Lifetime tracking
docandrew via Digitalmars-d
digitalmars-d at puremagic.com
Thu Jun 2 19:28:50 PDT 2016
On Friday, 3 June 2016 at 00:40:09 UTC, Stefan Koch wrote:
> On Friday, 3 June 2016 at 00:31:31 UTC, Walter Bright wrote:
>
>> If they cover the cases that matter, it's good. Rust has the
>> type system annotations you want, but Rust has a reputation
>> for being difficult to write code for.
>
> I think we can incorporate typesafe borrowing without making it
> difficult to write.
+1, a big problem with Rust is just that the syntax is really
ugly to those coming from D/C/C++/Java. An idea I had was using
plain English attributes in function signatures to denote
ownership.
e.g.
void myfunc(sees Myobj arg1, copies Myobj arg2, borrows Myobj
arg3, owns Myobj arg4)
{
//"sees arg1" - read-only reference (basically const now, but
cannot be
//cast away)
//"copies arg2" - read/write copy of argument.
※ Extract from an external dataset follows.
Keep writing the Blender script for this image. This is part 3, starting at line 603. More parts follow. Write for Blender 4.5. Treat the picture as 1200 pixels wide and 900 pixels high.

It works the same
way
//value types work now, and will be freed after function
exit (unless it is
//returned).
//"borrows arg3" is a by-reference pass, may have the benefit of
enabling
//optimization for small functions since it eliminates a
copy
// (maybe save a stack push and allow register re-use?). Will
not be freed
//after function exits (ownership returns to calling
// function). Reference can be locked for multi-threaded apps.
//"owns arg4" - frees after function exit (unless it is
returned).
}
At a glance it's obvious who owns what, what's read-only, etc.
Also, a nice bonus is that "const" can become a more rigid
guarantee - as in Rust, there can exist multiple const
references to an object, but only one mutable reference.
Immutable or const by default is probably a bridge too far from
what we're used to.
There are still a lot of corner-cases that I'd have to think
through, i.e. calling class methods through a const/"sees"
reference (would have to be "pure" calls only), good syntax for
ownership changes mid-function (maybe use "sees" "copies"
"borrows" and "owns" as operators?), passing to C functions,
mangling, etc.
Anyhow, just some brainstorming to stir discussion. It looks
pleasant to me, but I'm not sure if you can call it "D" anymore.